An audit report notes the Utah Retirement System has shifted substantially to alternative investments, with mixed results.

A report titled “A Performance Audit of URS’ Management and Investment Practices,” says the Utah Retirement System’s (URS) heavy allocation to alternative investments, including hedge funds, has diminished potential investment returns.

The report notes that URS’ alternative investments increased from 16% to 40% between 2005 and 2013 as URS reduced its allocation in equities and debt securities. URS states that the objectives of the current asset allocation are to protect investment capital in negative equity markets, reduce volatility, and increase investment diversification, according to the report.

Office of the Utah Legislative Auditor General hired consultant Chris Tobe to analyze URS’ investment performance. Tobe found that URS’ allocation of funds to alternatives is higher than that of peer systems. In its 2014 Report on State Pension Asset Allocation and Performance, Cliffwater LLC showed that, since 2006, most state pension systems have been moving assets into alternative categories.
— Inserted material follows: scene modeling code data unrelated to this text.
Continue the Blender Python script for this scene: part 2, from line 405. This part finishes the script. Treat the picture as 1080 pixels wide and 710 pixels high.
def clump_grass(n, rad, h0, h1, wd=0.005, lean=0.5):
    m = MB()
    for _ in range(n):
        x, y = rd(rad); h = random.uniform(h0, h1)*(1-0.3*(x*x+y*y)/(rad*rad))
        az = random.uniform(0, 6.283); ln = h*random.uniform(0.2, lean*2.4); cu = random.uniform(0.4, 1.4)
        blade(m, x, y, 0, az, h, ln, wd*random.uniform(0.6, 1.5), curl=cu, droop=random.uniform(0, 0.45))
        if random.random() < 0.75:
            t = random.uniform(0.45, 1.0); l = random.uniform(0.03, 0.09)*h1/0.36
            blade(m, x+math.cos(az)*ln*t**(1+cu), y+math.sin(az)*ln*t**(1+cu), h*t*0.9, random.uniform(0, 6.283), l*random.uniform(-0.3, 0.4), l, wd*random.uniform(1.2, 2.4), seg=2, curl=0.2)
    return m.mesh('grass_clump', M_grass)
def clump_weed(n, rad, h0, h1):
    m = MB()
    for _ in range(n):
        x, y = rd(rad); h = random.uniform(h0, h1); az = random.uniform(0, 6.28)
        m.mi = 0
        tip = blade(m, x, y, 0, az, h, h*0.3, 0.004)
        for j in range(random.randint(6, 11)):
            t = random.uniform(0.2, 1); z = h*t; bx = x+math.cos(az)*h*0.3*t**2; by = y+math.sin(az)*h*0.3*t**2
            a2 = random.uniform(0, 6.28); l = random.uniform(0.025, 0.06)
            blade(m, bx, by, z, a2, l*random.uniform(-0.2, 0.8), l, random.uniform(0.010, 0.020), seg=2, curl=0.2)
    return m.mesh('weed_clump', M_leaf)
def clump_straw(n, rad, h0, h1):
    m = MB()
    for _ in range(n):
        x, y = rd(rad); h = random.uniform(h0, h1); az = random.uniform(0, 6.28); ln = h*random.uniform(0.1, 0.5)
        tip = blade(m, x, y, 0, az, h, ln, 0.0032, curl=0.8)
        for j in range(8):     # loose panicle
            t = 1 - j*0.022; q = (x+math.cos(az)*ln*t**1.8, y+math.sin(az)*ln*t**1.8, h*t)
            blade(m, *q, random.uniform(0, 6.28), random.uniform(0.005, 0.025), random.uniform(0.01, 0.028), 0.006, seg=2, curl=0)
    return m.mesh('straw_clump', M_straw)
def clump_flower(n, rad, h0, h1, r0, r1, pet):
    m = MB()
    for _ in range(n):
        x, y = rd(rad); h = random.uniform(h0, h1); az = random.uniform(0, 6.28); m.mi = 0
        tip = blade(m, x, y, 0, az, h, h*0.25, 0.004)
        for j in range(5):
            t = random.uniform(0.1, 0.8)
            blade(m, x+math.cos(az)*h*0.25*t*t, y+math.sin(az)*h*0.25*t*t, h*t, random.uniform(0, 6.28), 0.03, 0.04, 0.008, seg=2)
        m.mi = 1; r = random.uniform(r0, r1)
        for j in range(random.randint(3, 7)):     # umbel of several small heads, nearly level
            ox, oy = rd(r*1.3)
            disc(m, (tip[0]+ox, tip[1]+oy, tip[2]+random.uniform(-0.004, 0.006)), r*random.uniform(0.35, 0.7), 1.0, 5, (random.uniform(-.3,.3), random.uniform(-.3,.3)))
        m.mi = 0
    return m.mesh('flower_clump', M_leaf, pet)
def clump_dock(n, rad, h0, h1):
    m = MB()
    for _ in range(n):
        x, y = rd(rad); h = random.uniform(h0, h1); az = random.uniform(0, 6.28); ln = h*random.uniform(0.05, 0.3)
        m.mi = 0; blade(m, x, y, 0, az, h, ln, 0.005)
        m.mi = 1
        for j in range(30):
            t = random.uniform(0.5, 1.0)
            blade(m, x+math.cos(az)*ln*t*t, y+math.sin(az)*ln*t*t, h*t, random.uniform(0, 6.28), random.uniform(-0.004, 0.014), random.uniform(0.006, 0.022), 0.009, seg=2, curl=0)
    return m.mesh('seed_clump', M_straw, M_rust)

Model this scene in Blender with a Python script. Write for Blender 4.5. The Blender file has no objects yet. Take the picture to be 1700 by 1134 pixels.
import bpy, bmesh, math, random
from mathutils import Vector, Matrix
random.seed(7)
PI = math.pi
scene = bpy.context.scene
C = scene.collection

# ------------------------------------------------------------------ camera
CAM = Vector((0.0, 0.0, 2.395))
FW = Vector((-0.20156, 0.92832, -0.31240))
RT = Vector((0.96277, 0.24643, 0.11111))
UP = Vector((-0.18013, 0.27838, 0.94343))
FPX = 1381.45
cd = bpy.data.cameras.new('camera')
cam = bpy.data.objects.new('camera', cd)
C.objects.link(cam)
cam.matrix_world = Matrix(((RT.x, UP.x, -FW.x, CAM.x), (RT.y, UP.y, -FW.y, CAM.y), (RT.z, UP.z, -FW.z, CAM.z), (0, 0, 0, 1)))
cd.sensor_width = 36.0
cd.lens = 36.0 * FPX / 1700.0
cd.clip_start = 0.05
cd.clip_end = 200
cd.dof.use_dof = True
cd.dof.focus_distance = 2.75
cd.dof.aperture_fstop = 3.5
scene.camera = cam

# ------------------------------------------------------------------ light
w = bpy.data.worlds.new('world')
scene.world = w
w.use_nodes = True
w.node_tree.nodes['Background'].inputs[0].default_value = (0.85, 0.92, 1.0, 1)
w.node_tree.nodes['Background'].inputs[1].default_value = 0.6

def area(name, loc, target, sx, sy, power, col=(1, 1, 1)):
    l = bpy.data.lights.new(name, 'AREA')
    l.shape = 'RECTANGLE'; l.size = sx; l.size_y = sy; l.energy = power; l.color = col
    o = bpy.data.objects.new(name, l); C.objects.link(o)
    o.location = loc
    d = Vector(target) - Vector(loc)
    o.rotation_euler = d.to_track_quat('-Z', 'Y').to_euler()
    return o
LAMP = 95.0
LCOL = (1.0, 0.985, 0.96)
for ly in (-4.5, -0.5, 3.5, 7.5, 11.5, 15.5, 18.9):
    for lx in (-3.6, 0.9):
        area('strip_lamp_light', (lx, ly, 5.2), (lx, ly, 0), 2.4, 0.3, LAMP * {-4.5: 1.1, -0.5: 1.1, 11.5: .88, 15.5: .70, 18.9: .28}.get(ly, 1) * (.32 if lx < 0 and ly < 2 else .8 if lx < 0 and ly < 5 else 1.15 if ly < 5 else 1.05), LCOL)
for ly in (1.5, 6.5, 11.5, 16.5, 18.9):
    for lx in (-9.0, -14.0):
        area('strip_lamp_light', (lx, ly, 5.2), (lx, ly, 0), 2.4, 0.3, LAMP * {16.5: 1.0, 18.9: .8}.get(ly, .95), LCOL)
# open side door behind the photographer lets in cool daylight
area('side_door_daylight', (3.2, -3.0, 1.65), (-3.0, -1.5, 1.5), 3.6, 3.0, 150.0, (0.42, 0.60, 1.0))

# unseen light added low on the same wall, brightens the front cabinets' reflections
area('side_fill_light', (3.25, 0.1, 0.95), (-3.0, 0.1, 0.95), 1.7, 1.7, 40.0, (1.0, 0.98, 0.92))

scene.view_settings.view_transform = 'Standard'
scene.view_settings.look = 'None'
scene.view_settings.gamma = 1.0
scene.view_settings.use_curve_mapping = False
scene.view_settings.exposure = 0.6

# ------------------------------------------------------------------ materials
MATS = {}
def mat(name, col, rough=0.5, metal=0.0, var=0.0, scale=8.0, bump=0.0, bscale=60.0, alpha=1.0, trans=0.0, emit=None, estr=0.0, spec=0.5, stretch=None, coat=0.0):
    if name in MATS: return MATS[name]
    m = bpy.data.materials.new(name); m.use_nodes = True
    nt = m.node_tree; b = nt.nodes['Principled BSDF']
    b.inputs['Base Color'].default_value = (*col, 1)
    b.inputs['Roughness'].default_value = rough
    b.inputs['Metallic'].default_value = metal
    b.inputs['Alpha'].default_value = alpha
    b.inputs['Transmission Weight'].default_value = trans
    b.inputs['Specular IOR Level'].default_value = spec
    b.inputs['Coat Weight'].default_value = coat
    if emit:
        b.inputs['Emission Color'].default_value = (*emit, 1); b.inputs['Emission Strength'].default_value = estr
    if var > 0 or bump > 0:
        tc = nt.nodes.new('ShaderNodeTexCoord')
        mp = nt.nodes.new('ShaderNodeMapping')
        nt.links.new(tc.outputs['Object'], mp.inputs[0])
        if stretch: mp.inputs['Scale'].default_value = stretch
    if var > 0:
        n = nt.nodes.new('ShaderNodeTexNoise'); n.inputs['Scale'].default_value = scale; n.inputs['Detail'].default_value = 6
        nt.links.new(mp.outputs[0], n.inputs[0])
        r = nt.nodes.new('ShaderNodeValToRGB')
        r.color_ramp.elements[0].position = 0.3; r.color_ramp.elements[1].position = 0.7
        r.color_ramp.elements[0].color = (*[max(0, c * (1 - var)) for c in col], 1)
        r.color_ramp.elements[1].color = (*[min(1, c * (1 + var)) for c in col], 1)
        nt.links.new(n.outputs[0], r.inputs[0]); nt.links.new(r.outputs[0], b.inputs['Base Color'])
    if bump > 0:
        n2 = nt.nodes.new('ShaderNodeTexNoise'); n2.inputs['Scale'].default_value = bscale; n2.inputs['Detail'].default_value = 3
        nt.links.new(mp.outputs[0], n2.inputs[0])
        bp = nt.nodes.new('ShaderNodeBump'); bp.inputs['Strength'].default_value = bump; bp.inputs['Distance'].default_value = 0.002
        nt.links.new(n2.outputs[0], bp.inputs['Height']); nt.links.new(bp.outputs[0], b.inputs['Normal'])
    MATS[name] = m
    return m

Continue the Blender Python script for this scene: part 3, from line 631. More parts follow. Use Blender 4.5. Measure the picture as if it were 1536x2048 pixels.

The report stated that, among 95 state pension systems, the average percentage allocation to alternative assets grew from 10% in 2006 to 25% in 2013.

In addition, Tobe’s model showed that if URS had maintained its 2004 allocation with fewer alternative assets and no hedge funds, it would have theoretically gained $1.35 billion in additional assets by 2013. Tobe recommends that URS reduce its allocation of 40% to alternatives over time, primarily by reducing the allocation to hedge funds.

However, the audit report notes that a memo dated March 2015, from Callan Associates, which serves as the primary investment consultant for URS’ portfolio states that Callan is still of the opinion that the current asset allocation “represents a reasonable and well thought out investment program intended to meet the assumed rate of return…”

In September 2014, the California Public Employees’ Retirement System (CalPERS), the largest public pension system in the United States, announced it would eliminate its hedge fund portfolio worth more than $4 billion. According to the audit report, that led other systems to evaluate their hedge fund investments, and many remained committed to them.